Just as much though was the attitude that objective examination of church teachings and history was something to be feared and avoided.  Don't read "anti-Mormon literature"!  It will destroy your testimony!  Stick with what the Church teaches!  For a long time I went along.  But then gradually I realized that truth doesn't need to be scared.  It can withstand rigorous examination.  And that included examining all the LDS claims to legitimacy and primacy without an agenda or pre-determined conclusions.  Just "what does the evidence support"?  If it's all true, why should the church fear that kind of examination?  And if it's not true, don't adherents deserve to know that?  How strong or robust is a faith that insists on teaching even its little kids to think in ways that make them feel guilty for intellectual exploration, or fear honest inquiry?

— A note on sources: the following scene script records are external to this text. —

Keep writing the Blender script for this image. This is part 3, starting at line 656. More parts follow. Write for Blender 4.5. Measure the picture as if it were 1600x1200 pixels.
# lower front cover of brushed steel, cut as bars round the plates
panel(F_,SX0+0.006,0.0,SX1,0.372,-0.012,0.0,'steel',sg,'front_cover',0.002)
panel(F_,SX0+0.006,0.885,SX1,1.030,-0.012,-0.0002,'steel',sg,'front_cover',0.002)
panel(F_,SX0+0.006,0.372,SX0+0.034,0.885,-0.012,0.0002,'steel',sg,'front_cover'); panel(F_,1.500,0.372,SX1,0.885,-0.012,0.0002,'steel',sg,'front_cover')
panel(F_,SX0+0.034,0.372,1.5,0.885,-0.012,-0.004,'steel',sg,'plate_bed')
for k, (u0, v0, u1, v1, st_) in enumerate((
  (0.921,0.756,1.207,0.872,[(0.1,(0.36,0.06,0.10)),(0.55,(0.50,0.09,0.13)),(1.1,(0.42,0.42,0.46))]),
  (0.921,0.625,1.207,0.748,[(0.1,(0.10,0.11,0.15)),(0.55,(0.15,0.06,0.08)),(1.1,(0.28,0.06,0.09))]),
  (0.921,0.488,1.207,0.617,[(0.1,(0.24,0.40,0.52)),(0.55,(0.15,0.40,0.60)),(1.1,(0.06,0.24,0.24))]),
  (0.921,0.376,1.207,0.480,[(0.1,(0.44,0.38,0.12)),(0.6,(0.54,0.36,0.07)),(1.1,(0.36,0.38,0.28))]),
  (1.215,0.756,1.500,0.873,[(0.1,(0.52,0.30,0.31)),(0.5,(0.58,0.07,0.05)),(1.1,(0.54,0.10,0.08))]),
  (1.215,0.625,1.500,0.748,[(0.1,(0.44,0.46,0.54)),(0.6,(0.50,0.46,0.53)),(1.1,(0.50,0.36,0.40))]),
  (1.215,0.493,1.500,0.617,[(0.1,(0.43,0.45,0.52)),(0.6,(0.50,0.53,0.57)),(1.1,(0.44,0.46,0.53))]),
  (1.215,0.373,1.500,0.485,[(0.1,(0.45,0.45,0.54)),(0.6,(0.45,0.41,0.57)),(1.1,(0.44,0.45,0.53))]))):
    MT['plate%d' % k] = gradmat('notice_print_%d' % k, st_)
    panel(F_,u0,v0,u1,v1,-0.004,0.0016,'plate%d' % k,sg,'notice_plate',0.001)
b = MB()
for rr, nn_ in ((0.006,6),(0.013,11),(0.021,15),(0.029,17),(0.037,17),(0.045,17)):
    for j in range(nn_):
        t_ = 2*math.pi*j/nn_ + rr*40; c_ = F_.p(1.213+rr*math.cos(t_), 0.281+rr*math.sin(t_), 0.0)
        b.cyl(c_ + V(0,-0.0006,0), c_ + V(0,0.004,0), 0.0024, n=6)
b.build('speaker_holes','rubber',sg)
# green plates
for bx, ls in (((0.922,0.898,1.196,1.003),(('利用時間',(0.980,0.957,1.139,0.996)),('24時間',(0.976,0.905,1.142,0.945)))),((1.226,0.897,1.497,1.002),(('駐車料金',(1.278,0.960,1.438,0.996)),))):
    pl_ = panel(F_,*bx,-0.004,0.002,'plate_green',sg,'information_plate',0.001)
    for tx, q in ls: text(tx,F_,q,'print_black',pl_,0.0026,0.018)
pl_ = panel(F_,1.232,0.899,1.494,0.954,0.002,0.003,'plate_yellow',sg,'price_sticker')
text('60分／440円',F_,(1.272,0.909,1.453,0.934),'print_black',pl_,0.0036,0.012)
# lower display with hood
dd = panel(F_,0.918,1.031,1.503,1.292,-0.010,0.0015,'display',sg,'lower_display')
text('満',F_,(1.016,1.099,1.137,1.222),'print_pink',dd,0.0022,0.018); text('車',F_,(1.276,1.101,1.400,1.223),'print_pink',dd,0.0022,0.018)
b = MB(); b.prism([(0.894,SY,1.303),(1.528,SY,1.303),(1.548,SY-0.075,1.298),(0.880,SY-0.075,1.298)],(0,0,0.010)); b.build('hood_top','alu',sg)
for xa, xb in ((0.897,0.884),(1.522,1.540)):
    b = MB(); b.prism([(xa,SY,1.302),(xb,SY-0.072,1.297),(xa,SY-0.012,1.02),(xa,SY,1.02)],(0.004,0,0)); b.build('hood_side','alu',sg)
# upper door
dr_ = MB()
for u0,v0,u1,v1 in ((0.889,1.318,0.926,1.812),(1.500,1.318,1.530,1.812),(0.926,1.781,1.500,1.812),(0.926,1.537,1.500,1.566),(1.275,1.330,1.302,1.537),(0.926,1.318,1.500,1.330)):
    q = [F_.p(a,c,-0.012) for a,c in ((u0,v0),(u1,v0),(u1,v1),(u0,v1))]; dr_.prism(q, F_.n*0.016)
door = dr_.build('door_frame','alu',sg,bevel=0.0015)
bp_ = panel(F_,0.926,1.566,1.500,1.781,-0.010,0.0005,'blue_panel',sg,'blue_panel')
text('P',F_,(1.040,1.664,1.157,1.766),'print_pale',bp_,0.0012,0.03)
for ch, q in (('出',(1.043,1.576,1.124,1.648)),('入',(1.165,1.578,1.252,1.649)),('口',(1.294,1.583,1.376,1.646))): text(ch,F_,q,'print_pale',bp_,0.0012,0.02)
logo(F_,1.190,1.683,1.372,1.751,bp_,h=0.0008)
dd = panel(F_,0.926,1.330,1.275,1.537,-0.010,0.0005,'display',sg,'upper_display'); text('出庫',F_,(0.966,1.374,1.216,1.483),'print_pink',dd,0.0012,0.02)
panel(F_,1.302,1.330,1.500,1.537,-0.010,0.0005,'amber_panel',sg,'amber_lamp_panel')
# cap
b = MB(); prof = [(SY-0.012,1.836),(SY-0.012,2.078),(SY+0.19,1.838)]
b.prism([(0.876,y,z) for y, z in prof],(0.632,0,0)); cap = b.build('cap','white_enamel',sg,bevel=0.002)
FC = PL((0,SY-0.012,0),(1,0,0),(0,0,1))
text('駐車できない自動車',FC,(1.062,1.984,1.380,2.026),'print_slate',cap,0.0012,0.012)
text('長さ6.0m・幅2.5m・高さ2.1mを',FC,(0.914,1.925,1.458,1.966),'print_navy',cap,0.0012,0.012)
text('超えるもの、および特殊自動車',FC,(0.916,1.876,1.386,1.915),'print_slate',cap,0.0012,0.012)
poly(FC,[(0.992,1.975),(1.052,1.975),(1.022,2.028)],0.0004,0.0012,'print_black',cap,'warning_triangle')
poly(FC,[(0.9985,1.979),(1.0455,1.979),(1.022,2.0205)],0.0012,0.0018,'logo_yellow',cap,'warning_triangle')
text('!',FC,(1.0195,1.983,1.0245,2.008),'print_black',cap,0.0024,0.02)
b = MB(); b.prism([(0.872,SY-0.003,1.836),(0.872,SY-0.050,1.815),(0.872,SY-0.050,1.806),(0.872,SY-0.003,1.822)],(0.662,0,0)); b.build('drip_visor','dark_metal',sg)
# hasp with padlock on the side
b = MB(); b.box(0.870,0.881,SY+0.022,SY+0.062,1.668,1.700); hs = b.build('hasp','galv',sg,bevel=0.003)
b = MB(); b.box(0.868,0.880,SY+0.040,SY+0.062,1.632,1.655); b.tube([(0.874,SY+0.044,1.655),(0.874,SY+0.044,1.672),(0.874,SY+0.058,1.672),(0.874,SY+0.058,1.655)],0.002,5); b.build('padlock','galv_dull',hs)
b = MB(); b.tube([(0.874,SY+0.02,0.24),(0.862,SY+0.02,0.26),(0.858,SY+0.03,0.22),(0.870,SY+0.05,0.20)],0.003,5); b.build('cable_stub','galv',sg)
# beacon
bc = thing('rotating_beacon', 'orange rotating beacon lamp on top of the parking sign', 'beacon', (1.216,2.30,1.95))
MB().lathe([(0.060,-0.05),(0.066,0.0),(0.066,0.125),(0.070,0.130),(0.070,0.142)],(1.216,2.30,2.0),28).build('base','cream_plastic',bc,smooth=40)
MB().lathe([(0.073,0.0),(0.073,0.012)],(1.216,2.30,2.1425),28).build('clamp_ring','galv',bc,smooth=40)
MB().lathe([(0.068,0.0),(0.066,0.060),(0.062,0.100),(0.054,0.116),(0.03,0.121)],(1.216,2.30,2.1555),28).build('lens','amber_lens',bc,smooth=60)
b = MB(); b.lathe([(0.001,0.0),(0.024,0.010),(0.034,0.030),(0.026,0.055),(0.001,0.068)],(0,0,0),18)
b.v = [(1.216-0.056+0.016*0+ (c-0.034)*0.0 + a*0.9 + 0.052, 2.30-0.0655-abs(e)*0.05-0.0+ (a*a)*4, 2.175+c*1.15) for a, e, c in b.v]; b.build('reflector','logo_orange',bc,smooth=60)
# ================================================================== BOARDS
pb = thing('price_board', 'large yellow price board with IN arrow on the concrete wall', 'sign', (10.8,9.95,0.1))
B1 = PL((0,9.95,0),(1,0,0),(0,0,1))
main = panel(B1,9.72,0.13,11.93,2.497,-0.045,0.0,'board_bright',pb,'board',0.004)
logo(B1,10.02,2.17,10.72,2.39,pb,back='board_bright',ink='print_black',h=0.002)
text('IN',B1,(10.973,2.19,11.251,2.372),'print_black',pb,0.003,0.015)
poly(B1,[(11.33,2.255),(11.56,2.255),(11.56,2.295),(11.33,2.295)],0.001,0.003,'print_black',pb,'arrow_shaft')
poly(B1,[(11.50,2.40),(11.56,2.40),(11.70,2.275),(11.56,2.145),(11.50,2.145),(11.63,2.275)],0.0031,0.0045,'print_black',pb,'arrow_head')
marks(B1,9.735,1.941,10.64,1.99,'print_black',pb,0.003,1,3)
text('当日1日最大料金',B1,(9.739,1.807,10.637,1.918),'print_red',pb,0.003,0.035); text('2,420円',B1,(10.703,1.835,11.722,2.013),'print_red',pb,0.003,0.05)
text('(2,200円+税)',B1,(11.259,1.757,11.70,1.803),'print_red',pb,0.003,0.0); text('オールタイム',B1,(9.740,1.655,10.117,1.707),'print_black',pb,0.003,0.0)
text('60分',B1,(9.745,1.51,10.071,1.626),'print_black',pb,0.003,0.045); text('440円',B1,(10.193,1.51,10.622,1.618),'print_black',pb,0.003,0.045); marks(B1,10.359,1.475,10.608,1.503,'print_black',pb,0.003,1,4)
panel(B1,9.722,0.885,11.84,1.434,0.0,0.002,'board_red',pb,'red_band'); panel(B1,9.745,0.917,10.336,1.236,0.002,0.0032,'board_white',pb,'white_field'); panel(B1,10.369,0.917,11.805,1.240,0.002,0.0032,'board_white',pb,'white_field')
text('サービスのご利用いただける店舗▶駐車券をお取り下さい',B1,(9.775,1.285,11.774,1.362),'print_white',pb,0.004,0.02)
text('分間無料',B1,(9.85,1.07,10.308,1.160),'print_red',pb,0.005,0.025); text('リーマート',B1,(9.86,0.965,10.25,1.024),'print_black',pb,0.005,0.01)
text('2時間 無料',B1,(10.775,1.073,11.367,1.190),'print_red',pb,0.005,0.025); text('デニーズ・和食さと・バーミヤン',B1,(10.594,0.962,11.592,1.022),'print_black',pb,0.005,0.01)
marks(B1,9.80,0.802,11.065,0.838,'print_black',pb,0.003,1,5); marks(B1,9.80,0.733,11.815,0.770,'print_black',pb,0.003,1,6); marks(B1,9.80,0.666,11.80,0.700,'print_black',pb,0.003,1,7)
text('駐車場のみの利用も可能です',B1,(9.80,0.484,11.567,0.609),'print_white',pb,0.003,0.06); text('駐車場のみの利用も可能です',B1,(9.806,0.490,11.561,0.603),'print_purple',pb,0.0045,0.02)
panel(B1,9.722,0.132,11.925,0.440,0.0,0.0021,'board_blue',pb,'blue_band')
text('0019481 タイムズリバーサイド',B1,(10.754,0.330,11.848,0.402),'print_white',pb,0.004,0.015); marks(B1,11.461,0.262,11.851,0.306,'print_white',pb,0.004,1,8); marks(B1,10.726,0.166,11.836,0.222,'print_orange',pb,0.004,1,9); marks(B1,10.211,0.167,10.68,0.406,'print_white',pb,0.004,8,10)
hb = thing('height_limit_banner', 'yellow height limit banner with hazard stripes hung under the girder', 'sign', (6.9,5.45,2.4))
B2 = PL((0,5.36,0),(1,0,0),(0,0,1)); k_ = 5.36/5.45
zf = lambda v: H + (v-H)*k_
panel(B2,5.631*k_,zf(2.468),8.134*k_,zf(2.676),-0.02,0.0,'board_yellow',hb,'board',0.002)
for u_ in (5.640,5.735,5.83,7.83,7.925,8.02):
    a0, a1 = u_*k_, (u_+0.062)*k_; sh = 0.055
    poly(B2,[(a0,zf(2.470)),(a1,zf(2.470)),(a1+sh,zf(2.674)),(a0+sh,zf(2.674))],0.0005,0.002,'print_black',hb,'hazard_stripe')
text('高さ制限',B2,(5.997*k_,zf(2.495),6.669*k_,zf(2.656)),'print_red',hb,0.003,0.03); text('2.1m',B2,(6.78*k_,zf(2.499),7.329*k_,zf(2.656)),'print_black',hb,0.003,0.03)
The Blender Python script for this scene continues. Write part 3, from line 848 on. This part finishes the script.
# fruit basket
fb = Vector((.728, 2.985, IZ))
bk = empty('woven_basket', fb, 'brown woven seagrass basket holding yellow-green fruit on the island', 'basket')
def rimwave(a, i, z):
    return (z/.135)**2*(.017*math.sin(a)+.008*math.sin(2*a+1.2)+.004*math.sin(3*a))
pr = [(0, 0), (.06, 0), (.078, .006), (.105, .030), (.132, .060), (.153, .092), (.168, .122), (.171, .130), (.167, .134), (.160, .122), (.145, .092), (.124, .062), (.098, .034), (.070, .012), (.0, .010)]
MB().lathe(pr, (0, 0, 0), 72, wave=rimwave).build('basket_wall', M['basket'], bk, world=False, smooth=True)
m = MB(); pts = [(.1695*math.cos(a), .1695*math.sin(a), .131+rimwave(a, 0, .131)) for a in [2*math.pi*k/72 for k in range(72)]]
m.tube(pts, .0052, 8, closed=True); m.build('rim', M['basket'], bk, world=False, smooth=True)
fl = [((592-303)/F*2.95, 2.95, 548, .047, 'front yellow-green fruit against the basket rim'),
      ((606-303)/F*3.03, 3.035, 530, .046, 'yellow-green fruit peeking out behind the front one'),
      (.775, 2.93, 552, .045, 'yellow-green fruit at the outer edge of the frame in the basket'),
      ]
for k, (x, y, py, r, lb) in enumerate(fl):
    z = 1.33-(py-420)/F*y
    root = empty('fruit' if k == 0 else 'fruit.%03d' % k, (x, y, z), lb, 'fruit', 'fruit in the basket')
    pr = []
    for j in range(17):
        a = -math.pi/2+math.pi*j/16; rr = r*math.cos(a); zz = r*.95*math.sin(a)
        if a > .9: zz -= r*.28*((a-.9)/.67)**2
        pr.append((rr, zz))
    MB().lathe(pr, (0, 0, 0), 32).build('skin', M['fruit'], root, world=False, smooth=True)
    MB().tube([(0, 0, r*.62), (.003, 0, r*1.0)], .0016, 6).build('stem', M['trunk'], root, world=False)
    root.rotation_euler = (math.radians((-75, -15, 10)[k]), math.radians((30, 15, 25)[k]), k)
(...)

Oh I'm sure lots of Mormons would say No no no, that doesn't happen, the church never restricts freedom of inquiry.  Well maybe not officially or explicitly.  And not so much anymore.  But when I was a kid, oh yeah.  Very blunt warnings.  Now that the Internet has robbed the church of control of its own history and messaging, it has to change its approach, no choice.  But the things it claims and defends are unchanged.  And so are my questions.  Why the need to scare members, especially impressionable young ones, away from asking unrestricted questions?  Why the insistence on "fake it till you make it" testimonies?  That's really the message of Boyd Packer's "a testimony is found in the bearing of it."  But isn't that just a fancy way of saying "if you repeat something enough times you'll start to believe it"?  And what if it's a belief that's totally contradicted by actual facts?  Just because you believe something doesn't make it any more or less true, objectively speaking.  Yet that's the approach for Mormon "testimonies" and the now-more-subtle-but-still-potent official pattern of trying to scare Mormons away from a truly objective examination of their own religious history.  Truth shouldn't need such "protections."